Aviators and the Italian Man

The aviators and the Italian man are both victims of and catalysts for the collapse of the Washington empire. These figures enter the narrative from the outside world, representing intrusion, discovery, and the threat of exposure. Their imprisonment in the underground pit illustrates the lengths to which the Washingtons will go to protect their secret. The aviators’ dialogue is laced with dark humor, highlighting their resilience while simultaneously emphasizing the cruelty of their confinement. Their treatment exposes Braddock Washington’s ethical rationalizations, as he frames their imprisonment as unfortunate but necessary.

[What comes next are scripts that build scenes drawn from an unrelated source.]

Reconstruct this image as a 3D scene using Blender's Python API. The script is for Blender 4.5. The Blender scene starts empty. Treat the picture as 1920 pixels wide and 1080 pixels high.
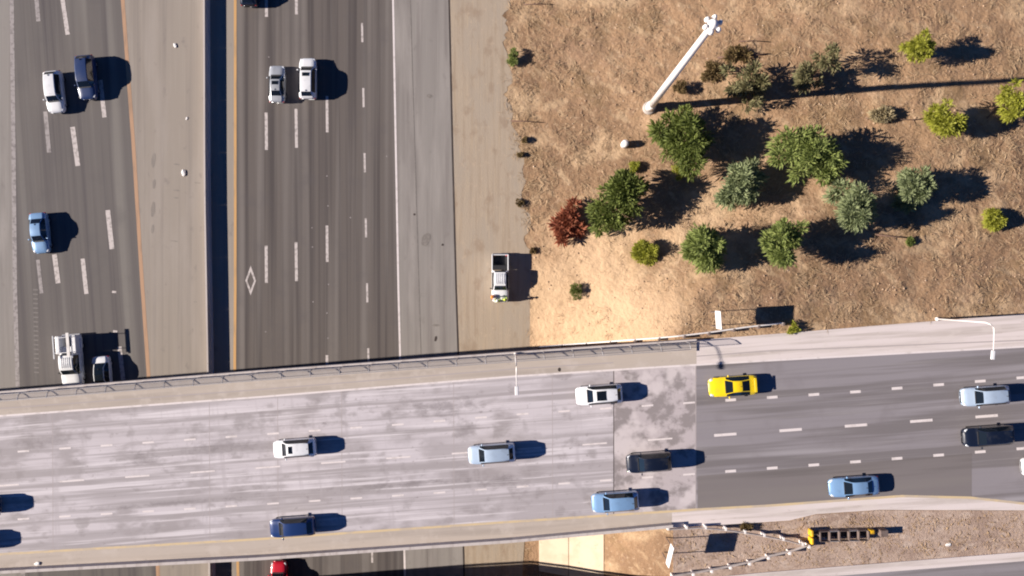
import bpy, bmesh, math, random
from mathutils import Vector, Matrix, noise
random.seed(7)
R = math.radians
C = bpy.context.scene.collection
S = bpy.context.scene

# ------------------------------------------------------------------ camera, sky, sun, exposure
H = 80.0                       # drone height above the lower freeway
F = 1280.0                     # focal length in photo pixels (1920 wide)
cam = bpy.data.cameras.new('camera'); cam.sensor_width = 36; cam.lens = 36 * F / 1920
cam.clip_start = 0.5; cam.clip_end = 3000
co = bpy.data.objects.new('camera', cam); C.objects.link(co); co.location = (0, 0, H); S.camera = co

SUN_EL, SUN_AZ = 23.4, 3.3     # elevation; direction the shadows run, degrees from +X towards +Y
w = bpy.data.worlds.new('World'); S.world = w; w.use_nodes = True
nt = w.node_tree; bg = nt.nodes['Background']
sky = nt.nodes.new('ShaderNodeTexSky'); sky.sky_type = 'NISHITA'; sky.sun_disc = False
sky.air_density = 0.45; sky.dust_density = 0.0; sky.ozone_density = 10.0
sky.sun_elevation = R(SUN_EL); sky.sun_rotation = R(270 - SUN_AZ)
nt.links.new(sky.outputs[0], bg.inputs[0]); bg.inputs[1].default_value = 0.05
sl = bpy.data.lights.new('sun', 'SUN'); sl.energy = 5.0; sl.angle = R(0.5); sl.color = (1.0, 0.90, 0.79)
so = bpy.data.objects.new('sun', sl); C.objects.link(so)
sd = Vector((math.cos(R(SUN_AZ)) * math.cos(R(SUN_EL)), math.sin(R(SUN_AZ)) * math.cos(R(SUN_EL)), -math.sin(R(SUN_EL))))
so.rotation_euler = sd.to_track_quat('-Z', 'Y').to_euler(); so.location = (-100, 0, 80)
S.view_settings.view_transform = 'Standard'; S.view_settings.look = 'None'
S.view_settings.exposure = 0.97; S.view_settings.gamma = 1.0
S.cycles.max_bounces = 5; S.cycles.filter_width = 2.0

# ------------------------------------------------------------------ places
ZD = 7.5                       # overpass deck level
def P(px, py, z=0.0):          # a place given by its map position (photo grid at height z)
    k = (H - z) / F
    return Vector(((px - 960) * k, -(py - 540) * k, z))
def lerp(a, b, t): return a + (b - a) * t
def sst(a, b, v):
    t = min(1, max(0, (v - a) / (b - a))); return t * t * (3 - 2 * t)
def poly(pts, t):              # piecewise-linear y(x)
    if t <= pts[0][0]:
        a, b = pts[0], pts[1]
    else:
        a, b = pts[-2], pts[-1]
        for i in range(len(pts) - 1):
            if t <= pts[i + 1][0]: a, b = pts[i], pts[i + 1]; break
    return a[1] + (b[1] - a[1]) * (t - a[0]) / (b[0] - a[0])
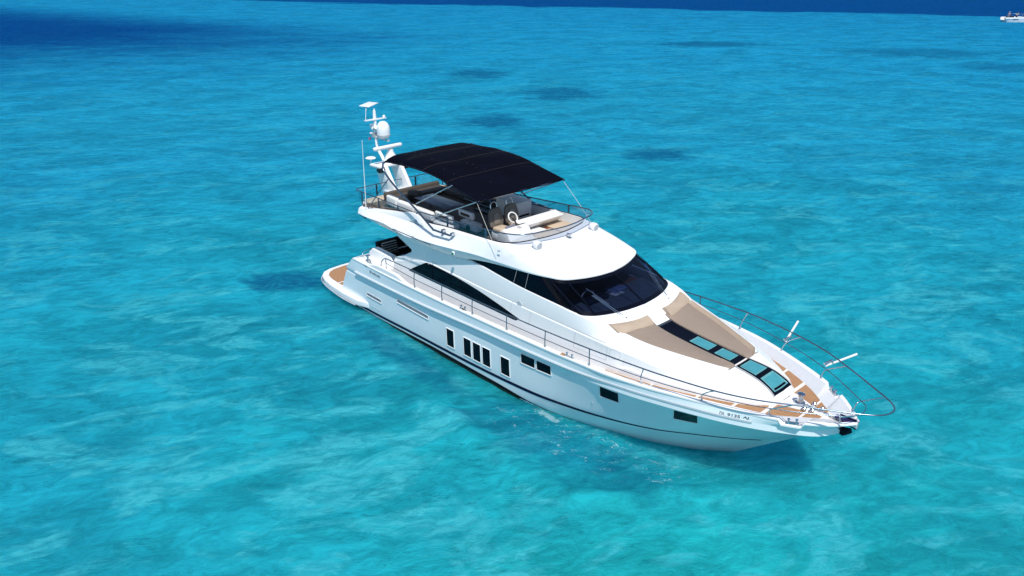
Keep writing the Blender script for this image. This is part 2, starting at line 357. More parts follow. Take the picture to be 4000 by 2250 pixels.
    c2 = t.nodes.new('ShaderNodeMix'); c2.data_type = 'RGBA'; t.links.new(ma('MULTIPLY', patch, ma('MULTIPLY', rng(ns(1.4, 6, (1, 2.0, 1), math.radians(60), 1.2, 0.7, (5, 5, 0)), 0.35, 0.6, 0.62, 1.0), 0.88)), c2.inputs[0]); t.links.new(c1.outputs[2], c2.inputs[6]); c2.inputs[7].default_value = (0.004, 0.075, 0.17, 1)
    c3 = t.nodes.new('ShaderNodeMix'); c3.data_type = 'RGBA'; t.links.new(ma('MULTIPLY', deep, rng(ns(0.9, 6, (1, 1.8, 1), math.radians(50), 0.4, 0.75, (4, 4, 0)), 0.3, 0.7, 1.0, 0.80)), c3.inputs[0]); t.links.new(c2.outputs[2], c3.inputs[6]); c3.inputs[7].default_value = (0.0001, 0.015, 0.150, 1)
    # foam
    geo = vm('DISTANCE', pos, (14.3, -2.5, 0)).outputs['Value']
    s1 = vm('SUBTRACT', pos, (14.1, -2.75, 0)).outputs[0]
    mp = t.nodes.new('ShaderNodeMapping'); mp.inputs['Rotation'].default_value = (0, 0, math.radians(-12)); t.links.new(s1, mp.inputs[0])
    el = vm('LENGTH', vm('DIVIDE', mp.outputs[0], (4.2, 1.25, 1000)).outputs[0]).outputs['Value']
    zone = rng(ma('ADD', el, ma('MULTIPLY', ma('SUBTRACT', ns(1.1, 4), 0.5), 1.1)), 1.0, 0.45, 0, 1)
    s2_ = vm('SUBTRACT', pos, (12.75, -2.45, 0)).outputs[0]; el2 = vm('LENGTH', vm('DIVIDE', s2_, (.6, .16, 1000)).outputs[0]).outputs['Value']
    splash = rng(ma('ADD', el2, ma('MULTIPLY', ma('SUBTRACT', ns(6.0, 6), 0.5), 1.6)), 1.0, 0.4, 0, 0.4)
    vo = t.nodes.new('ShaderNodeTexVoronoi'); vo.feature = 'DISTANCE_TO_EDGE'; vo.inputs['Scale'].default_value = 6.5
    nv = t.nodes.new('ShaderNodeTexNoise'); nv.inputs['Scale'].default_value = 3.0; nv.inputs['Detail'].default_value = 7; nv.inputs['Roughness'].default_value = 0.7; t.links.new(pos, nv.inputs[0])
    wv = vm('ADD', pos, vm('MULTIPLY', nv.outputs['Color'], (1.0, 1.0, 0)).outputs[0]); t.links.new(wv.outputs[0], vo.inputs[0])
    fl = rng(vo.outputs['Distance'], 0.12, 0.0, 0, 1)
    fb = rng(ns(1.9, 8, (1, 2.2, 1), math.radians(25), 1.0, 0.75, (9, 4, 0)), 0.54, 0.68, 0, 1)
    foam = ma('MAXIMUM', splash, ma('MULTIPLY', ma('MULTIPLY', zone, fl), ma('MULTIPLY', fb, 0.95)))
    c4 = t.nodes.new('ShaderNodeMix'); c4.data_type = 'RGBA'; t.links.new(foam, c4.inputs[0]); t.links.new(c3.outputs[2], c4.inputs[6]); c4.inputs[7].default_value = (0.60, 0.82, 0.84, 1)
    df = t.nodes.new('ShaderNodeBsdfDiffuse'); t.links.new(c4.outputs[2], df.inputs[0]); t.links.new(bp.outputs[0], df.inputs['Normal'])
    tr = t.nodes.new('ShaderNodeBsdfTransparent')
    tcx = t.nodes.new('ShaderNodeMix'); tcx.data_type = 'RGBA'; t.links.new(deep, tcx.inputs[0]); tcx.inputs[6].default_value = (0.12, 0.88, 0.94, 1); tcx.inputs[7].default_value = (0.02, 0.2, 0.5, 1)
    t.links.new(tcx.outputs[2], tr.inputs[0])
    fac = ma('MAXIMUM', 0.86, foam)
    ss = t.nodes.new('ShaderNodeSubsurfaceScattering'); ss.falloff = 'BURLEY'; ss.inputs['Scale'].default_value = 2.2; ss.inputs['Radius'].default_value = (0.5, 1.0, 1.1)
    t.links.new(c4.outputs[2], ss.inputs[0]); t.links.new(bp.outputs[0], ss.inputs['Normal'])
    dm = t.nodes.new('ShaderNodeMixShader'); dmf = ma('SUBTRACT', 0.84, foam); dmf.node.use_clamp = True; t.links.new(dmf, dm.inputs[0]); t.links.new(df.outputs[0], dm.inputs[1]); t.links.new(ss.outputs[0], dm.inputs[2]); df = dm
    body = t.nodes.new('ShaderNodeMixShader'); t.links.new(fac, body.inputs[0]); t.links.new(tr.outputs[0], body.inputs[1]); t.links.new(df.outputs[0], body.inputs[2])
    gl = t.nodes.new('ShaderNodeBsdfGlossy'); gl.inputs['Roughness'].default_value = 0.10; gl.inputs[0].default_value = (0.03, 0.36, 0.80, 1); t.links.new(bp.outputs[0], gl.inputs['Normal'])
    fr = t.nodes.new('ShaderNodeFresnel'); fr.inputs[0].default_value = 1.30; t.links.new(bp.outputs[0], fr.inputs['Normal'])
    ff = ma('MULTIPLY', ma('MINIMUM', fr.outputs[0], 0.20), ma('SUBTRACT', 1.0, foam))
    mx = t.nodes.new('ShaderNodeMixShader'); t.links.new(ff, mx.inputs[0]); t.links.new(body.outputs[0], mx.inputs[1]); t.links.new(gl.outputs[0], mx.inputs[2])
    o = t.nodes.new('ShaderNodeOutputMaterial'); t.links.new(mx.outputs[0], o.inputs[0]); return m
def seabed_material():
    m = bpy.data.materials.new('seabed_sand'); m.use_nodes = True; t = m.node_tree; b = t.nodes['Principled BSDF']
    b.inputs['Roughness'].default_value = 0.9; b.inputs['Specular IOR Level'].default_value = 0
    tc = t.nodes.new('ShaderNodeTexCoord'); pos = tc.outputs['Object']; vm, ma, rng, ns = sea_color_nodes(t, pos)
    deep = deep_mask(t, pos, vm, ma, rng, ns); patch = patch_mask(t, pos, vm, ma, rng, ns)
    k = rng(ns(0.5, 7, (1, 1.5, 1), math.radians(60), 1.2, 0.62), 0.33, 0.66, 0, 1)
    cr = t.nodes.new('ShaderNodeValToRGB'); cr.color_ramp.elements[0].color = (0.30, 0.34, 0.36, 1); cr.color_ramp.elements[1].color = (0.85, 0.84, 0.78, 1)  # pale and dark mottling painted in for light refracted by the waves
    t.links.new(k, cr.inputs[0])
    a = t.nodes.new('ShaderNodeMix'); a.data_type = 'RGBA'; t.links.new(ma('MULTIPLY', patch, 0.8), a.inputs[0]); t.links.new(cr.outputs[0], a.inputs[6]); a.inputs[7].default_value = (0.05, 0.08, 0.10, 1)
    c = t.nodes.new('ShaderNodeMix'); c.data_type = 'RGBA'; t.links.new(deep, c.inputs[0]); t.links.new(a.outputs[2], c.inputs[6]); c.inputs[7].default_value = (0.04, 0.06, 0.10, 1)
    t.links.new(c.outputs[2], b.inputs['Base Color']); return m
M_water = water_material(); M_bed = seabed_material()
ARC = [Vector(p) for p in ((9.5, -4.6), (11.2, -4.5), (12.8, -4.75), (14.3, -4.95), (15.6, -4.75), (16.5, -4.0), (17.2, -2.9), (18.1, -1.9), (19.0, -1.2))]
def seg_dist(p):
    best = 1e9
    for a, b in zip(ARC[:-1], ARC[1:]):
        d = b - a; t_ = max(0, min(1, (p - a).dot(d) / d.length_squared)); best = min(best, (p - (a + d * t_)).length)
    return best
def wave_h(x, y):
    r = math.hypot(x - 14, y + 2); k = 1.0 / (1 + (r / 90.0) ** 2)
    h = 0.055 * noise.fractal(Vector((x * 0.45 - y * 0.25, y * 0.7 + x * 0.35, 0.3)), 0.8, 2.2, 4)
    h += 0.06 * noise.noise(Vector((x * 0.13, y * 0.2 + x * 0.1, 5.1)))
    if 7 < x < 21 and -7 < y < 1:
        d = seg_dist(Vector((x, y))); fade = sstep(8.5, 11, x) * (1 - sstep(18, 19.5, x))
        h += fade * 0.30 * math.exp(-(d / 0.34) ** 2) * (0.6 + 0.7 * noise.noise(Vector((x * 1.3, y * 1.3, 2))))
        e = math.hypot((x - 14) / 4.5, (y + 3) / 1.7)
        h += 0.07 * max(0, 1 - e) * noise.fractal(Vector((x * 1.6, y * 1.6, 9)), 0.7, 2.1, 4)
    return h * k
radii = [0.0]; r = 0.6
while r < 5200: radii.append(r); r += max(0.14, r * 0.0155) if r < 42 else r * 0.045
NA = 420; V = [(14, -2, 0)]; F = []
for ir, r in enumerate(radii[1:]):
    for k in range(NA):
        a = 2 * math.pi * k / NA; x = 14 + r * math.cos(a); y = -2 + r * math.sin(a)
        V.append((x, y, wave_h(x, y) if r < 200 else 0))
for k in range(NA): F.append((0, 1 + k, 1 + (k + 1) % NA))
for i in range(len(radii) - 2):
    o0 = 1 + i * NA; o1 = o0 + NA
    for k in range(NA): F.append((o0 + k, o1 + k, o1 + (k + 1) % NA, o0 + (k + 1) % NA))
sea = link_mesh('sea', V, F, M_water, None, 0, doubles=0)
for p in sea.data.polygons: p.use_smooth = True
tag(sea, 'clear turquoise sea turning dark navy far away', 'sea', kind='structure')
bed = link_mesh('seabed', [(-5200, -5200, -2.6), (5200, -5200, -2.6), (5200, 5200, -2.6), (-5200, 5200, -2.6)], [(0, 1, 2, 3)], M_bed, None, 0)
tag(bed, 'pale sandy sea floor under the water', 'seabed', kind='structure')

# ------------------------------------------------------------------ yacht : hull
Y = empty('motor_yacht')
tag(Y, 'large white motor yacht with black canvas shade over its open upper deck', 'yacht')
def dip(x): return 0.12 * sstep(19.07, 19.12, x) * (1 - sstep(19.50, 19.56, x))
L_top_y = pc([1.2, 2.7, 5, 8, 11, 13, 14.5, 15.9, 16.7, 17.9, 19.06, 19.6, 20.1, 20.34, 20.4], [2.30, 2.47, 2.52, 2.55, 2.58, 2.6, 2.58, 2.38, 2.18, 1.76, 1.24, .90, .42, .12, .05])
_top_z = pc([1.2, 2.7, 5.6, 8, 9.6, 11.1, 12.7, 14.4, 15.9, 17, 19, 20.1, 20.4], [2.0, 2.03, 2.05, 2.09, 2.14, 2.19, 2.26, 2.34, 2.38, 2.41, 2.40, 2.38, 2.40])
def L_top_z(x): return _top_z(x) - dip(x)
L_rub_y = pc([1.2, 3, 6, 9.5, 12, 13.5, 14.5, 15.6, 16.3, 17.5, 18.45, 19.2, 19.8, 20.05], [2.40, 2.5, 2.52, 2.56, 2.58, 2.58, 2.54, 2.42, 2.28, 1.95, 1.54, 1.05, .5, 0])
L_rub_z = pc([1.2, 3, 6.4, 9.75, 13.45, 15.6, 17.5, 18.45, 20.05], [1.52, 1.54, 1.60, 1.79, 1.98, 2.12, 2.18, 2.17, 2.10])
L_st_y = pc([1.2, 6, 10, 12, 13.8, 15, 16, 17, 17.9, 18.7], [2.42, 2.45, 2.48, 2.45, 2.26, 2.0, 1.68, 1.22, .68, 0])
L_st_z = pc([1.2, 3.5, 6.2, 9.1, 10.75, 13.8, 16, 16.9, 17.9, 18.7], [.20, .22, .31, .40, .47, .65, .81, .92, 1.0, 1.03])
L_wl_y = pc([1.2, 5, 9, 10.5, 11.7, 12.5, 13.5, 14.5, 15.64, 16.2, 16.75, 17.4], [2.38, 2.41, 2.43, 2.43, 2.38, 2.25, 2.0, 1.68, 1.22, .92, .56, 0])
XA = pc([-1, 0, .62, 1.15, 1.51, 1.88, 2.08], [1.5, 1.45, 1.41, 1.69, 2.05, 2.44, 2.66])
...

The Italian man’s escape exposes the fragility of the Washingtons’ system of secrecy. Braddock initially assumes the threat has been neutralized, and this assumption reveals the casual brutality of his worldview, in which individual identity is irrelevant so long as the appearance of control is maintained. The Italian man’s survival, however, is later confirmed by the arrival of the fleet of planes, transforming him into the agent through whom the Washington empire is ultimately destroyed. The novella uses this reversal to underscore the central irony that the very secrecy and violence meant to preserve the estate generate the forces that expose it. The Italian man functions less as a fully developed character than as a narrative pressure point, representing the persistence of truth and consequence in a world constructed to deny both.